O presidente Lula encerra neste fim de semana a viagem feita para o Japão e para o Vietnã com uma comitiva de mais de 100 convidados, entre ministros, políticos e empresários. Na agenda da jornada pela Ásia, o petista negociou acordos com os governos de Tóquio e Hanói; em entrevistas, exaltou a aproximação do Brasil com os dois países e, também, mandou recados para o ex-presidente Jair Bolsonaro e para o presidente dos Estados Unidos, Donald Trump.

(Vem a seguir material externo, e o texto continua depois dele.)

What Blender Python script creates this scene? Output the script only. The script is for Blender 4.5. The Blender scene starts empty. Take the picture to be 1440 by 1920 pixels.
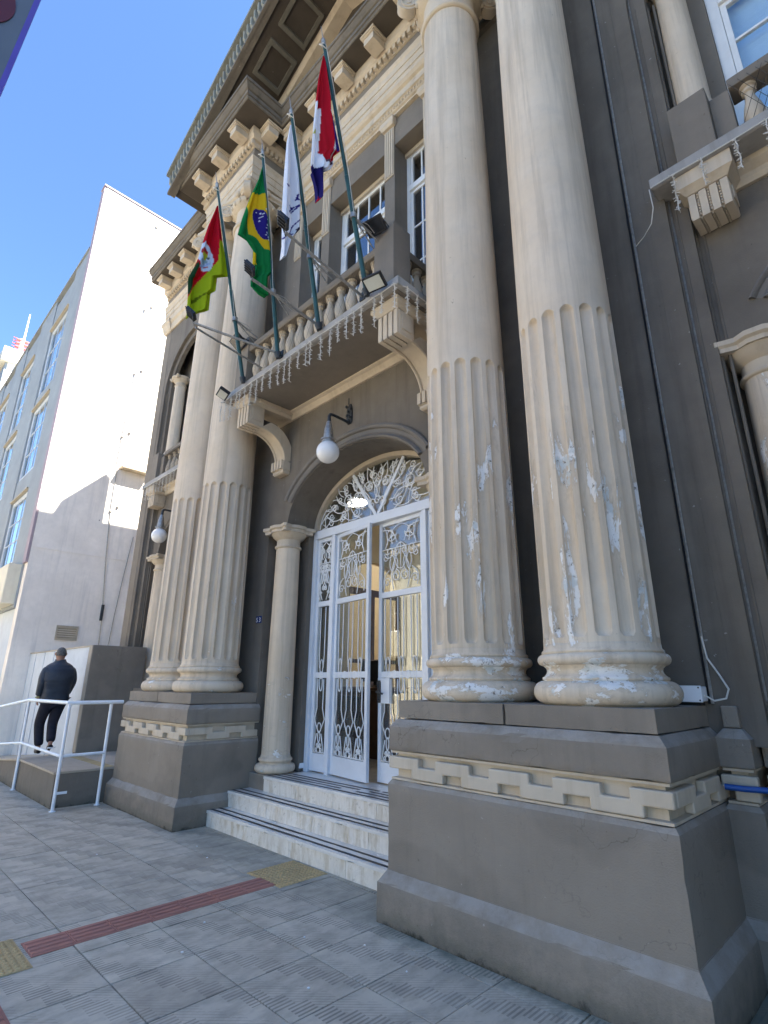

No Japão, em uma agenda extensa, o principal objetivo de Lula foi mover esforços para reverter a queda no volume de comércio entre os dois países, que caiu de R$ 17 bilhões para R$ 11 bilhões nos últimos tempos. O presidente brasileiro também atuou para tentar viabilizar um acordo do Japão com o Mercosul. Em Hanói, Lula anunciou nesta sexta-feira, 28, que o Vietnã vai comprar carne brasileira pela primeira vez.

Nas entrevistas, o petista enalteceu a presença dos presidentes da Câmara, Hugo Motta, e do Senado, Davi Alcolumbre, e de seus antecessores, Arthur Lira e Rodrigo Pacheco. Lula disse que a presença dos políticos na viagem representa a normalidade democrática no Brasil.

Sobre a decisão do STF de tornar Bolsonaro réu, o presidente defendeu a presunção de inocência, mas disse que é “visível” que seu antecessor tentou dar um golpe no país. Afirmou, ainda, que não adianta Bolsonaro “ficar fazendo bravata”, que está sendo perseguido. “Só ele sabe o que ele fez, e ele sabe que não foi correto”, acrescentou.

Ao falar sobre os Estados Unidos, Lula disse que Donald Trump não é “xerife do mundo” e que, diante das tarifações do governo americano, o Brasil tem dois caminhos: entrar contra as medidas na OMC (Organização Mundial do Comércio) contra a taxação de 25% do aço e, se não obtiver êxito, aplicar a reciprocidade.